** start **
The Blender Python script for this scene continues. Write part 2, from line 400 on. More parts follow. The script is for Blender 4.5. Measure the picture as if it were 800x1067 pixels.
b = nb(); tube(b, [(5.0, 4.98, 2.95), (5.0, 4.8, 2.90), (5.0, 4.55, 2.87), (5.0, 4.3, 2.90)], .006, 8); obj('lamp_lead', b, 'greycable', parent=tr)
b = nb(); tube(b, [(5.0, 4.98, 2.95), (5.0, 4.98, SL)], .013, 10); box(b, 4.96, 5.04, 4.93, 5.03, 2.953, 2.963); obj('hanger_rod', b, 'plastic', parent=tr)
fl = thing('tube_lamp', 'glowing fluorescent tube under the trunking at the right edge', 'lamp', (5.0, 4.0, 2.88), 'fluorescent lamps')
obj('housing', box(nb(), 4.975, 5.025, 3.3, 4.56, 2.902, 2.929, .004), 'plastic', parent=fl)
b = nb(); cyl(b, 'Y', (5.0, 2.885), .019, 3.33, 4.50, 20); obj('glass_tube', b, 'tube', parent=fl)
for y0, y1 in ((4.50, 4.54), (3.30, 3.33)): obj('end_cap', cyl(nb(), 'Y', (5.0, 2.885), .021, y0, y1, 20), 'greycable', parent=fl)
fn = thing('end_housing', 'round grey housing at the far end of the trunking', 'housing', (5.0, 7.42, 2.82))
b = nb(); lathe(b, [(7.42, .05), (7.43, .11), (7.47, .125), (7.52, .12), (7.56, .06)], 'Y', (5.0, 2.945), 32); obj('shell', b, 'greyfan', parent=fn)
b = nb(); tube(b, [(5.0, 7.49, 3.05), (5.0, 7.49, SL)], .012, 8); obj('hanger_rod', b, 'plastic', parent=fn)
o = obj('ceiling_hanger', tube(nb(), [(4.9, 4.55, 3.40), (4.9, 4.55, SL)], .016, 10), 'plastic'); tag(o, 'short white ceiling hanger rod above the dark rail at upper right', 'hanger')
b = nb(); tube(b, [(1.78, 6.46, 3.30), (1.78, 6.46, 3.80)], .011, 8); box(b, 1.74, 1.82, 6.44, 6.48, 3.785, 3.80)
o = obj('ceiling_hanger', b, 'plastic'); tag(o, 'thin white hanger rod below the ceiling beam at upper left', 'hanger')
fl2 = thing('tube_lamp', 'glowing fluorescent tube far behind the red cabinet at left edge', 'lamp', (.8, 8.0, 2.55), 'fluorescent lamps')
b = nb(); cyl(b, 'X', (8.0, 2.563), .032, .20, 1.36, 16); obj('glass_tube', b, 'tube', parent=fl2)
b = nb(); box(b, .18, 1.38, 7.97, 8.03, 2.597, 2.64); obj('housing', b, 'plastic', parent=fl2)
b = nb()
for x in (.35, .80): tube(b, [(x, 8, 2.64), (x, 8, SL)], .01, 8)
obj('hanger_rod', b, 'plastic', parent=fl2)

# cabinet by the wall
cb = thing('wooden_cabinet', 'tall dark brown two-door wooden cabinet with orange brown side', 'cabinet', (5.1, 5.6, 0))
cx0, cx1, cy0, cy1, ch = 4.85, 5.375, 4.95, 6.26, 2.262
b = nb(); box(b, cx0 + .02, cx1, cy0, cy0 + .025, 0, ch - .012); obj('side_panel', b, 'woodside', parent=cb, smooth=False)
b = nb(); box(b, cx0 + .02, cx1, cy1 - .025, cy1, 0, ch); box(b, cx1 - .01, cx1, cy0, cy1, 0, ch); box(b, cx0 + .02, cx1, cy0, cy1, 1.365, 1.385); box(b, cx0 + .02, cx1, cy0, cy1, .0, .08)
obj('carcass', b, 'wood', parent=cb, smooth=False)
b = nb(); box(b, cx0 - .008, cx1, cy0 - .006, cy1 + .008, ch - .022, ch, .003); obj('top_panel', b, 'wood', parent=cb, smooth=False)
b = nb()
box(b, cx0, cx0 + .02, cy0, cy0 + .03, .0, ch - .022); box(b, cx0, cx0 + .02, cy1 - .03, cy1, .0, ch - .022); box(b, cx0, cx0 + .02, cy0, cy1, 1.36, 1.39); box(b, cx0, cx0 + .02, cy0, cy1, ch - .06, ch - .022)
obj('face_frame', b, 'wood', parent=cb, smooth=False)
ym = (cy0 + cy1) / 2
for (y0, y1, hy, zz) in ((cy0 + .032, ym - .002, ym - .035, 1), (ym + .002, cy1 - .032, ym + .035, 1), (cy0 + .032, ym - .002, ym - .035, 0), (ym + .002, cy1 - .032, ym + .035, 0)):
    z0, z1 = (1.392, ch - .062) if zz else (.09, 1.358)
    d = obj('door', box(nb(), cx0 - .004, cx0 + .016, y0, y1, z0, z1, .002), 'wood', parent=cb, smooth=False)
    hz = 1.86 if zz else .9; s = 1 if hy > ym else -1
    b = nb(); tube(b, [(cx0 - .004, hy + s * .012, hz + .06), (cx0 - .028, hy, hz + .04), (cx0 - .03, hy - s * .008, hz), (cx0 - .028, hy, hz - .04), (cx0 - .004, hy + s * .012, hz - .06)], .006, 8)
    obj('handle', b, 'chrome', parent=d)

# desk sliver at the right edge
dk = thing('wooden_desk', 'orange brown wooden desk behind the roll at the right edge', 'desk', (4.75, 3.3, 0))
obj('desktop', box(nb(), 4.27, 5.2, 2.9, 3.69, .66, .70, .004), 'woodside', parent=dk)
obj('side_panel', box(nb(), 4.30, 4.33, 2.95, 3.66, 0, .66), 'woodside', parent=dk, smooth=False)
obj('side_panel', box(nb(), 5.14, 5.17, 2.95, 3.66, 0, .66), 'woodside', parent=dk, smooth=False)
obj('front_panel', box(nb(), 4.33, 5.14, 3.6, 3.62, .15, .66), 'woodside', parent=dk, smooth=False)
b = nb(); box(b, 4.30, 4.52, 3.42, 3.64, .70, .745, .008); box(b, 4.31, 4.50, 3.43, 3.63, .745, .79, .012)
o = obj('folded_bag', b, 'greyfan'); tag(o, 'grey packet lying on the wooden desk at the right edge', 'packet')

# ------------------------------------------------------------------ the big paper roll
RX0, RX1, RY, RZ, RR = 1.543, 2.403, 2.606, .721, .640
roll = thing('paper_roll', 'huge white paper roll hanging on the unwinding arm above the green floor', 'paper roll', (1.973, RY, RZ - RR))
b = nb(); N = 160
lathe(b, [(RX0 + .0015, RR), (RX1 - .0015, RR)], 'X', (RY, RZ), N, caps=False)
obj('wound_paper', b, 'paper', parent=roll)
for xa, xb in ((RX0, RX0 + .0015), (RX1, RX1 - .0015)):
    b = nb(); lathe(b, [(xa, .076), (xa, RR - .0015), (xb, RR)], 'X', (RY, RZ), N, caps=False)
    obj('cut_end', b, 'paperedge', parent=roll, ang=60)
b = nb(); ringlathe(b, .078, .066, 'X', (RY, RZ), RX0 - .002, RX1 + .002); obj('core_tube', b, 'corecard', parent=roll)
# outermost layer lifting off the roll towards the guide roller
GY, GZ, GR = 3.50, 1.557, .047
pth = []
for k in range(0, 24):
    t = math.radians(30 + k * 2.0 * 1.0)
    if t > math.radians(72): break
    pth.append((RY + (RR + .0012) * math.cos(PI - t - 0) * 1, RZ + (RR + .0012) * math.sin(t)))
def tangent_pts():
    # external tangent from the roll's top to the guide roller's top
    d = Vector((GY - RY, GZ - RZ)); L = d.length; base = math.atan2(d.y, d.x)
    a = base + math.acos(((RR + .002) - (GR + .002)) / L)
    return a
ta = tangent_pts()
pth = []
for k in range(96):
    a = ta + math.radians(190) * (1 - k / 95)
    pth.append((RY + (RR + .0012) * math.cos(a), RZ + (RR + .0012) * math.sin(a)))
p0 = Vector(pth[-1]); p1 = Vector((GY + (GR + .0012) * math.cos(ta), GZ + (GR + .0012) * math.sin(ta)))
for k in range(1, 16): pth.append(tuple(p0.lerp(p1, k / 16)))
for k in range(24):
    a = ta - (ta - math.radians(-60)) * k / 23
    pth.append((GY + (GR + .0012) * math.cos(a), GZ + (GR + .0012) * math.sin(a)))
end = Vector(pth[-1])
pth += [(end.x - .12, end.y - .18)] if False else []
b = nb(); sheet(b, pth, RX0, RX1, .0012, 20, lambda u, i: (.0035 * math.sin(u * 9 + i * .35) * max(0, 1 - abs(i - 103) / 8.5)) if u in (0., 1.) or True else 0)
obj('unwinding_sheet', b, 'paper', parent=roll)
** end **
** start **
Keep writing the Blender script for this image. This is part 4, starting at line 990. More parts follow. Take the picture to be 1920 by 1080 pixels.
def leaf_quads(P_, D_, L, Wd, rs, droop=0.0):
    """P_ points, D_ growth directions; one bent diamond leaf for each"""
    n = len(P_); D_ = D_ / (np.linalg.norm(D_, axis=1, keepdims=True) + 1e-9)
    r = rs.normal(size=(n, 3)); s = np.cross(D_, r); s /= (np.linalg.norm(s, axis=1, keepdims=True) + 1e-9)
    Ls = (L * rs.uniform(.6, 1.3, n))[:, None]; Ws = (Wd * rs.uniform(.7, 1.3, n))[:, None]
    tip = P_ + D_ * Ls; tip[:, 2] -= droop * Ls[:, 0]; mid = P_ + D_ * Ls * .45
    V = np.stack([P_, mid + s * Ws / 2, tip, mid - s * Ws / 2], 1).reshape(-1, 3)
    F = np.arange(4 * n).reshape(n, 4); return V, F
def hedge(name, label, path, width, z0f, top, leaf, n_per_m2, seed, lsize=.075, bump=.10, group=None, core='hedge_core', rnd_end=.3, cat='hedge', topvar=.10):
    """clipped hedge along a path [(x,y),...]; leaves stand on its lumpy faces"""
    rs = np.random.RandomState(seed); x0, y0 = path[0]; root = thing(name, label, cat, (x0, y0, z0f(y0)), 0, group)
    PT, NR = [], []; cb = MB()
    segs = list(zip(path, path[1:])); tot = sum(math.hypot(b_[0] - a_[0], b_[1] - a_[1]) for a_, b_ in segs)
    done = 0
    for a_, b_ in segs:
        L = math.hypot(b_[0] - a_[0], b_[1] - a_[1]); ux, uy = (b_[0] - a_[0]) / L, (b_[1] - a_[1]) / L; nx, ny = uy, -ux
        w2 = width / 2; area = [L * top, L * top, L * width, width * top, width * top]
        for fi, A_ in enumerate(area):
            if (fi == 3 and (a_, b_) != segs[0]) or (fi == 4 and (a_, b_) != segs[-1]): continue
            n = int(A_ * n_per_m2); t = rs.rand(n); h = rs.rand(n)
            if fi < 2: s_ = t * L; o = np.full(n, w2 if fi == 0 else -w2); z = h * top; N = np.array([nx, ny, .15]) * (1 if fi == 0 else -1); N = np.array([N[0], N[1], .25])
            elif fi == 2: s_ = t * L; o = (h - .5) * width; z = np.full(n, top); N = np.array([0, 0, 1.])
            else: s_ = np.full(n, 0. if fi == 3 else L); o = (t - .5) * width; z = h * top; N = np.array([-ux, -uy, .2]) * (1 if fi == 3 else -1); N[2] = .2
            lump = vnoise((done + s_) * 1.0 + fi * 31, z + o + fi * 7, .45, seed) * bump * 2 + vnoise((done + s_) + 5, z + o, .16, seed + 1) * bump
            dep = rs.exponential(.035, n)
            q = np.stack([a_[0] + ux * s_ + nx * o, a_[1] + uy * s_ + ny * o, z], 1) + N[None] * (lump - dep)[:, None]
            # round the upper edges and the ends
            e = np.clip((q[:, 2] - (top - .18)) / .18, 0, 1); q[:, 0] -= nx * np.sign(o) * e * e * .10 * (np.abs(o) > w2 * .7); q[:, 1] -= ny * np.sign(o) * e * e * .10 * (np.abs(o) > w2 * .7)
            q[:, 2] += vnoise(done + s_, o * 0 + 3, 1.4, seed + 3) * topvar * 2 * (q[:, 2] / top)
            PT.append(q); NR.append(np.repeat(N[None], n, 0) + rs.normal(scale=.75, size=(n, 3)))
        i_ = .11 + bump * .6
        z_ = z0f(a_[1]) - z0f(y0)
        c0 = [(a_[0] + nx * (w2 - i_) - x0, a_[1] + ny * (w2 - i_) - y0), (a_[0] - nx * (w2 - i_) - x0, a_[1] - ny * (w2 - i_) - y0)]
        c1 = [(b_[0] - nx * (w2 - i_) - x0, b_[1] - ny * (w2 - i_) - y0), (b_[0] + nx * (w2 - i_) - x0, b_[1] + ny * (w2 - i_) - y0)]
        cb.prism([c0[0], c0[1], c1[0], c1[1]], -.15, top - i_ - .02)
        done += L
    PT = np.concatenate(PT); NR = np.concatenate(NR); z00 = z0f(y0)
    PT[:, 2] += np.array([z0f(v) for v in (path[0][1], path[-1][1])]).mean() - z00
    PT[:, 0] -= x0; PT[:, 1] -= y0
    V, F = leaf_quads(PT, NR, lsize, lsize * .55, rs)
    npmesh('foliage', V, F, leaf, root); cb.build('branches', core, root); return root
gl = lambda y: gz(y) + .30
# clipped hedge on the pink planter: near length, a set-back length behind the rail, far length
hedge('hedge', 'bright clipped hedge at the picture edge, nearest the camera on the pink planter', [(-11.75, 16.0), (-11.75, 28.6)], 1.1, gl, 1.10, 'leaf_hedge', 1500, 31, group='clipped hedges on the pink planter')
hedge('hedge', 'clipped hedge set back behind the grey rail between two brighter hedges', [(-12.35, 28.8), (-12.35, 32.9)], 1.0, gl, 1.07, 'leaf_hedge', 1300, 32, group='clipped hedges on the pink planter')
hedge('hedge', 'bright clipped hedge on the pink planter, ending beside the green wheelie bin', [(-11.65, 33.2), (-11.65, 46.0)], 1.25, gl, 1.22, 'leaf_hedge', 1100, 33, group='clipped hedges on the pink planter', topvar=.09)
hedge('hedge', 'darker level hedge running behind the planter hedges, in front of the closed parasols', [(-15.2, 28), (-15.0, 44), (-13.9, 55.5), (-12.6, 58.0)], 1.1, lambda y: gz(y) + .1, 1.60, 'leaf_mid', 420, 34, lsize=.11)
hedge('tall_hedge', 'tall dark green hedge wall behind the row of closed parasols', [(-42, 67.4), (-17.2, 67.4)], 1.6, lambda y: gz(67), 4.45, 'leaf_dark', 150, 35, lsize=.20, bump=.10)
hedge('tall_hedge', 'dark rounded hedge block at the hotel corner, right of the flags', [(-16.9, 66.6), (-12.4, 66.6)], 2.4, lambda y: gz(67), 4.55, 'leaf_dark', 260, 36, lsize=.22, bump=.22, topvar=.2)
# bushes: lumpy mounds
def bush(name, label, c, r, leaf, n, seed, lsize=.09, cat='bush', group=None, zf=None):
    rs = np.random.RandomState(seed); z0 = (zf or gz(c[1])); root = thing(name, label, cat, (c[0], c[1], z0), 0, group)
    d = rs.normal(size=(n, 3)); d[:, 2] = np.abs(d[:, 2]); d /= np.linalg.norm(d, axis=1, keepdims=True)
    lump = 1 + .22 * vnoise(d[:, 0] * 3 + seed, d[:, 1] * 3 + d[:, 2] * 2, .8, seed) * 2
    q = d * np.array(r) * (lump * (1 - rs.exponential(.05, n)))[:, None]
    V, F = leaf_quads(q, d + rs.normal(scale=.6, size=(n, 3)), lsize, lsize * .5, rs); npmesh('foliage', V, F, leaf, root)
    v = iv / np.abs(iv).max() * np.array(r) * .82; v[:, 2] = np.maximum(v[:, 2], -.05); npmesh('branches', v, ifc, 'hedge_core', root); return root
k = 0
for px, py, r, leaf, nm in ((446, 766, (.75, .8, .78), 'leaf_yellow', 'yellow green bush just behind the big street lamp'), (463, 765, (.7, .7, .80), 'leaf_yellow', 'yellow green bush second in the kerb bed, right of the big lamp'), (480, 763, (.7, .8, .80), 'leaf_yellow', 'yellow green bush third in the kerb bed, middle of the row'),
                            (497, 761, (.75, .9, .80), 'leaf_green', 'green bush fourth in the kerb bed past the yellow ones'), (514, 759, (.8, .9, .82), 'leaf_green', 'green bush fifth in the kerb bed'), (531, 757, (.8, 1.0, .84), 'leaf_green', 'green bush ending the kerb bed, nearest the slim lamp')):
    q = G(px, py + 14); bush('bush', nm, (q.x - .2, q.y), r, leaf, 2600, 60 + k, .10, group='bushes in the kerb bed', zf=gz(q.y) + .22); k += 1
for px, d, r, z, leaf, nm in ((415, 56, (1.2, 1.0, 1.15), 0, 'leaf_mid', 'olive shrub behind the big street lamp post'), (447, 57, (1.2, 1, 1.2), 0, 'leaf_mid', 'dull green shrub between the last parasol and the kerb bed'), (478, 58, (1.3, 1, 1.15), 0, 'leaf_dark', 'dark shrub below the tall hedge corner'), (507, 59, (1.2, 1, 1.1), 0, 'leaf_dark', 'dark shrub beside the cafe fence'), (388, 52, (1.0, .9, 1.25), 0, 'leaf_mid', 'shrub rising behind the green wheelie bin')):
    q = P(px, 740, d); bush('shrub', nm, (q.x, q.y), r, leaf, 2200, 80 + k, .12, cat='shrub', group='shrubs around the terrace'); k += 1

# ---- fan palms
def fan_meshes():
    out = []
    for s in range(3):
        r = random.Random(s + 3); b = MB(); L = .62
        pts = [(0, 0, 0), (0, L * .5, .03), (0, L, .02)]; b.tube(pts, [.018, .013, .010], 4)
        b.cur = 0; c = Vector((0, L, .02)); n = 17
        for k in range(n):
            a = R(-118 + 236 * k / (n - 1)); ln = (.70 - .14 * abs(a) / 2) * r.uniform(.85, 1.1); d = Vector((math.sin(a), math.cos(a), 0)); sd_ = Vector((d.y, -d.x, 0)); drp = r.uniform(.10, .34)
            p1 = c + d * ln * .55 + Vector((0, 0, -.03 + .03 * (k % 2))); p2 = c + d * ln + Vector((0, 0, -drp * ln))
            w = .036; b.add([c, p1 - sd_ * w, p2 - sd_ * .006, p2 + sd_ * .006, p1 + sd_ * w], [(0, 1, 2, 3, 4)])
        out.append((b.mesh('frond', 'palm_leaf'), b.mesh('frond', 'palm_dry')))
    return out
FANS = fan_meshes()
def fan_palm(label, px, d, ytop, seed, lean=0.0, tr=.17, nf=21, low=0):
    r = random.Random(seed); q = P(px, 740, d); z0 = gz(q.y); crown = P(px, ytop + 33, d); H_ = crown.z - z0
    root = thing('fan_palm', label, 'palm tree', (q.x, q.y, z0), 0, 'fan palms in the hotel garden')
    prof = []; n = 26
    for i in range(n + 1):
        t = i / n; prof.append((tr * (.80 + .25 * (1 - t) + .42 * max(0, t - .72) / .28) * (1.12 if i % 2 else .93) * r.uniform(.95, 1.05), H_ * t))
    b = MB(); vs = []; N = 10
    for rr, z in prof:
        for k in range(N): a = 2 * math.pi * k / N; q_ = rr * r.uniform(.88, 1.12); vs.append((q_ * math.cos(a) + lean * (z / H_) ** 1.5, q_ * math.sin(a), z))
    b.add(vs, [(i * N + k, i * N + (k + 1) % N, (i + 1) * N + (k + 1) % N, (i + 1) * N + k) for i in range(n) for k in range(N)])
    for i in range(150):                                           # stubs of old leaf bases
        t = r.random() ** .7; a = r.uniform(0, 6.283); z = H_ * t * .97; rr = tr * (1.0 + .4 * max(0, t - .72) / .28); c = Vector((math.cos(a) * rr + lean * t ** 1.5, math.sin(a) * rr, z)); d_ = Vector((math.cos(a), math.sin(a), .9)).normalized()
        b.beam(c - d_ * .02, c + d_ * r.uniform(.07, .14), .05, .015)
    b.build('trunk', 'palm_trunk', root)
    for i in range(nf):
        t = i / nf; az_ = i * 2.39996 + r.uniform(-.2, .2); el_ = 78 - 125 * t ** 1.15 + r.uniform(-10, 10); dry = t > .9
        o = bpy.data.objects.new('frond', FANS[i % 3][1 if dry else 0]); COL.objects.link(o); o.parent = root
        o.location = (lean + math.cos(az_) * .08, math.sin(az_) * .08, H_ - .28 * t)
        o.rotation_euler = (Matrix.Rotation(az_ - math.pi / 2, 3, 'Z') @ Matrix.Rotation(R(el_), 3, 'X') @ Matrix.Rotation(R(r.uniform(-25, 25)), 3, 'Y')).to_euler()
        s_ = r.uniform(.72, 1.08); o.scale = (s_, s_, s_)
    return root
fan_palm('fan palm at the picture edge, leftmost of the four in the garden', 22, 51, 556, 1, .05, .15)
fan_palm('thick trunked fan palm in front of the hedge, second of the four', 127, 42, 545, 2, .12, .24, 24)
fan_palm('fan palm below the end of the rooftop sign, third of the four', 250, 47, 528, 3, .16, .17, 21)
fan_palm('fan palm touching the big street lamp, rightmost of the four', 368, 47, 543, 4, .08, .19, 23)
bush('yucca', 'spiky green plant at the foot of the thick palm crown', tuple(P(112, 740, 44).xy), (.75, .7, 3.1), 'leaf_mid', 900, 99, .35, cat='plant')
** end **
** start **
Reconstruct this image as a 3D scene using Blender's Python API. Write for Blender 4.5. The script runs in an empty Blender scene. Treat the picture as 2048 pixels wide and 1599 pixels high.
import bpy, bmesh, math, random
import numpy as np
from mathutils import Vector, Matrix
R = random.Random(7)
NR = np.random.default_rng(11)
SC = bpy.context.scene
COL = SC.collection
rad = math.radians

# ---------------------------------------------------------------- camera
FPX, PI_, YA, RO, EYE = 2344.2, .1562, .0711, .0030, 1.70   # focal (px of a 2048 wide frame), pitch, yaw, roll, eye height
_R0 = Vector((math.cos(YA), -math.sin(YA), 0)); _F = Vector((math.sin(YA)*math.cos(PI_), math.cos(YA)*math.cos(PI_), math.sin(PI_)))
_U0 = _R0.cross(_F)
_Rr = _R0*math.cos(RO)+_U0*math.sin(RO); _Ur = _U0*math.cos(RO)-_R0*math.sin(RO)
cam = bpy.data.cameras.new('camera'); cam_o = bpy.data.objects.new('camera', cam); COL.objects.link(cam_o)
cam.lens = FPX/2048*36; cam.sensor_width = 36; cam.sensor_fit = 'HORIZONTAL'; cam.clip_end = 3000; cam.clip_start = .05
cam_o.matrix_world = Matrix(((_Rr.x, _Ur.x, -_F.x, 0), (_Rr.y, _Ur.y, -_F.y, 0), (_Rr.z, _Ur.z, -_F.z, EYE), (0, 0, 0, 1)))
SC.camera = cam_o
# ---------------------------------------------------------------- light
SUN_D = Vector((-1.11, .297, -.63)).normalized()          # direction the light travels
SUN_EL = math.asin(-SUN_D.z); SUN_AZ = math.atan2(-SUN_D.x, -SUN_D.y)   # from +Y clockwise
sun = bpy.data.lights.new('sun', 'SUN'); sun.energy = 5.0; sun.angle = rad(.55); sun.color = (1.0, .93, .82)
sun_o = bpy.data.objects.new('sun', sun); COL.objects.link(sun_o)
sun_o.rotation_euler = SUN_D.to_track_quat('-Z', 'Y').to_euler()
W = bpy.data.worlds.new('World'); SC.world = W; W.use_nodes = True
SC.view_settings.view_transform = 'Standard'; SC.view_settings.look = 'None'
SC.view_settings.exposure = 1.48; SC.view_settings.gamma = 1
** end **
Required work ::
In the entries above, find every line with the word "picture" and list it.

The completed task ::
The Blender Python script for this scene continues. Write part 2, from line 400 on. More parts follow. The script is for Blender 4.5. Measure the picture as if it were 800x1067 pixels.
Keep writing the Blender script for this image. This is part 4, starting at line 990. More parts follow. Take the picture to be 1920 by 1080 pixels.
hedge('hedge', 'bright clipped hedge at the picture edge, nearest the camera on the pink planter', [(-11.75, 16.0), (-11.75, 28.6)], 1.1, gl, 1.10, 'leaf_hedge', 1500, 31, group='clipped hedges on the pink planter')
fan_palm('fan palm at the picture edge, leftmost of the four in the garden', 22, 51, 556, 1, .05, .15)
Reconstruct this image as a 3D scene using Blender's Python API. Write for Blender 4.5. The script runs in an empty Blender scene. Treat the picture as 2048 pixels wide and 1599 pixels high.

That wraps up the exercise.